Party must embrace Mao spirit to survive, Xi Jinping quoted as saying
Party papers shed new light on leader's views about the importance of 'Great Helmsman'

President Xi Jinping has reiterated the close relationship between the party's survival and upholding Mao Zedong thought, according to newly released documents collected since the party's 18th congress in November 2012.
Xi has urged party members to embrace of the "spirit" of Mao - a guiding party doctrine including class struggle and constant revolution to ensure the party's survival - prompting analysts to say he might turn out as autocratic as the "Great Helmsman".
In a study course chaired by Xi on January 5 last year, on the topic of maintaining and developing China's special form of socialism, Xi stressed that an evaluation of Mao was "not just a theoretical issue, but a political question for China and the international community".
In the collection, published recently, Xi also cites Deng Xiaoping's affirmation of Mao's contribution to the party's development, saying China would fall into chaos if it "totally repudiates Mao thought".
"Just imagine how our party could be tenable if we abandoned [the spirit] of Comrade Mao Zedong.
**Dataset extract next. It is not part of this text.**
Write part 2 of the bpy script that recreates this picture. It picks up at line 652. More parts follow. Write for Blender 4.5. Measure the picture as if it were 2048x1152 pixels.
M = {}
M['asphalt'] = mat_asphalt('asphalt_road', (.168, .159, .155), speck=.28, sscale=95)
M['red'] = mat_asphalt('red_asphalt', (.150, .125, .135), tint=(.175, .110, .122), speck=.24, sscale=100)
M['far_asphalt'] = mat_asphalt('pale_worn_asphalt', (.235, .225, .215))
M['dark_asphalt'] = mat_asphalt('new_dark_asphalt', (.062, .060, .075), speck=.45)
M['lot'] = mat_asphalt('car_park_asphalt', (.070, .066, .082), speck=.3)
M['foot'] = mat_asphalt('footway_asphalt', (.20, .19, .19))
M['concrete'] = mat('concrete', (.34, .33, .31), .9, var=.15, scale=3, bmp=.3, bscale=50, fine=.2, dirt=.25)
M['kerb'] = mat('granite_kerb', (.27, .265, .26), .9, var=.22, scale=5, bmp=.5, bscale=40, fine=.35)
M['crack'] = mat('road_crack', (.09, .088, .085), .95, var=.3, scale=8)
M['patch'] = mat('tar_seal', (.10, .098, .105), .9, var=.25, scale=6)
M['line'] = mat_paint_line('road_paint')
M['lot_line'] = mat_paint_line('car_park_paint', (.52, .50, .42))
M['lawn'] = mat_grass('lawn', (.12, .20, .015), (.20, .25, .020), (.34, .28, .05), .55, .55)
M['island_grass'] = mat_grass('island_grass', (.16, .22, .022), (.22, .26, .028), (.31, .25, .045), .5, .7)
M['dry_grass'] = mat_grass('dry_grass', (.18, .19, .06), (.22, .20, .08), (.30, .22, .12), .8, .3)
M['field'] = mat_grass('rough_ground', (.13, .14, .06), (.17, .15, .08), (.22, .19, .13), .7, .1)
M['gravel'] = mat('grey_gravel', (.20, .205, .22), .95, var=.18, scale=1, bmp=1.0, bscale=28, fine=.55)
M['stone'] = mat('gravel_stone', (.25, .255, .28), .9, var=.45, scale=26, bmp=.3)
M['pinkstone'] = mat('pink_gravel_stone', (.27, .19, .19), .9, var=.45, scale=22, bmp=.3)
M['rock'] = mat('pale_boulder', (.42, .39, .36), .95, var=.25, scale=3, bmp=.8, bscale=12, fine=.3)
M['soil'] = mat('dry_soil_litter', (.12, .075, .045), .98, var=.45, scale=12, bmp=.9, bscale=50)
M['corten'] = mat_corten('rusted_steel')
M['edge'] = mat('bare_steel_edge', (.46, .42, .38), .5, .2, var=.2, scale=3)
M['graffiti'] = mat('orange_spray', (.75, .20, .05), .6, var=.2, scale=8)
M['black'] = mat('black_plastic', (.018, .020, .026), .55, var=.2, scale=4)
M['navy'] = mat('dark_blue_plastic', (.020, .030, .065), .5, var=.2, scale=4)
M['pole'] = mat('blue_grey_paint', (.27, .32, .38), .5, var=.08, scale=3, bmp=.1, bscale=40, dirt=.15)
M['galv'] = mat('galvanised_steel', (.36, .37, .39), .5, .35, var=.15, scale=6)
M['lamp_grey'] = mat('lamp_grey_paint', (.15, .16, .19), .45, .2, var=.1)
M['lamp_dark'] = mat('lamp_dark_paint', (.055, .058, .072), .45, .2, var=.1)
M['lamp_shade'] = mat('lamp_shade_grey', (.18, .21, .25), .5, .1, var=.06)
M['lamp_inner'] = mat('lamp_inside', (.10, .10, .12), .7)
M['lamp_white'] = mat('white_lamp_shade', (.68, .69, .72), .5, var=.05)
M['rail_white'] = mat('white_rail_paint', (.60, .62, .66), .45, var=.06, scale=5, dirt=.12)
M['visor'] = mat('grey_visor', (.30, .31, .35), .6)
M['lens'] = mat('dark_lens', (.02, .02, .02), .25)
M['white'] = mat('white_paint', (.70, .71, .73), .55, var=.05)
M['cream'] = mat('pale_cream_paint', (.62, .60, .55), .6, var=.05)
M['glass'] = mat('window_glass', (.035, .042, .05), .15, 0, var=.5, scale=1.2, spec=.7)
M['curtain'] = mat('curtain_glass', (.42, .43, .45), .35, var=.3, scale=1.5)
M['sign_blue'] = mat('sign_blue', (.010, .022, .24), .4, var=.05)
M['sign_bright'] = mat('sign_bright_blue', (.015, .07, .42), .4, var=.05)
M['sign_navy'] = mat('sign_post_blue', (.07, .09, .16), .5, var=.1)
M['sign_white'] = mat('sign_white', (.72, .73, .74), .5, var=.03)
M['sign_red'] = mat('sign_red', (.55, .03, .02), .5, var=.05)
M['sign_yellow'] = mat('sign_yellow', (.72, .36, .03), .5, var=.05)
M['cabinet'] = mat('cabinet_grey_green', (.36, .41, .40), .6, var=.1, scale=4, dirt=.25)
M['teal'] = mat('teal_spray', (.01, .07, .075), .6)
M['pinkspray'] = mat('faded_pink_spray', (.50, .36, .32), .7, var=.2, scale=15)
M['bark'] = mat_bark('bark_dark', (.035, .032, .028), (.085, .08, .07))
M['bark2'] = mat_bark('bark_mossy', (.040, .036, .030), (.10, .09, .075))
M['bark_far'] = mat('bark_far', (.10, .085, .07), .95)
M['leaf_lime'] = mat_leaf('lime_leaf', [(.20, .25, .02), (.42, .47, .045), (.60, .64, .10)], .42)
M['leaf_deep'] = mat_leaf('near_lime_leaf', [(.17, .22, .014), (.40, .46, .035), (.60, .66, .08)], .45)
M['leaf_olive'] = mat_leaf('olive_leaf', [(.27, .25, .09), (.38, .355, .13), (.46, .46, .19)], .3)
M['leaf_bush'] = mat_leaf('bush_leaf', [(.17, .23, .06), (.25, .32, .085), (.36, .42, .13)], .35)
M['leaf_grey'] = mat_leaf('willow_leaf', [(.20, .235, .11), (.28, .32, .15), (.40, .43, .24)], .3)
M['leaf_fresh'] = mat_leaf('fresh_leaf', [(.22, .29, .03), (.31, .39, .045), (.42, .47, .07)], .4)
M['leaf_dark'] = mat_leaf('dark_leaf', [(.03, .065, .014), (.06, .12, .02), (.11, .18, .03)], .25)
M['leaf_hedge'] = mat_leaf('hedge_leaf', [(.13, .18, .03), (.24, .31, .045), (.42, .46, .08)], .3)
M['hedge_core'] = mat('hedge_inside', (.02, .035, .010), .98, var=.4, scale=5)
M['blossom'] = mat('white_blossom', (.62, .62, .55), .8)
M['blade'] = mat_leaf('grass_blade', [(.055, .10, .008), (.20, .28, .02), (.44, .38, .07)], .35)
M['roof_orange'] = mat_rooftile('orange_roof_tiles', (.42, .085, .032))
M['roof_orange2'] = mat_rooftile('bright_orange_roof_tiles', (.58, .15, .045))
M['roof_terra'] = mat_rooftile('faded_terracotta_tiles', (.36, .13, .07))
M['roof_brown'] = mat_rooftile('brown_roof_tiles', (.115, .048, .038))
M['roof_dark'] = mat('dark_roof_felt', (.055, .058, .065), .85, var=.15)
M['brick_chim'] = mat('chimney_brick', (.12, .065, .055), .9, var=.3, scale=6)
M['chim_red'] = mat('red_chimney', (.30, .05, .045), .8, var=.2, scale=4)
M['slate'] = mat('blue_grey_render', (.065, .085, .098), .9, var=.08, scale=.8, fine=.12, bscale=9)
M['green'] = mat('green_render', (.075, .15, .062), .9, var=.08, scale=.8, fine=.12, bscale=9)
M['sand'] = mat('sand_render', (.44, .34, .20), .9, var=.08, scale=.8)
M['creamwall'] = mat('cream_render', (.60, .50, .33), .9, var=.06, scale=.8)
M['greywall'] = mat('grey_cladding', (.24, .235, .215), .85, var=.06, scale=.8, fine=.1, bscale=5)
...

Our socialistic system ... the whole country would fall into chaos", the president was quoted as saying in one of the eight articles, which have been made public for the first time.
In his speech, according to the article, Xi also called on senior cadres to learn the lessons of the collapse of the former Soviet Union, one of the main ones being that "almost all party members [in the USSR] gave up their ideological thinking".
Hong Kong-based political commentator Johnny Lau Yui-siu said it was contradictory for Xi to promote Deng and Mao.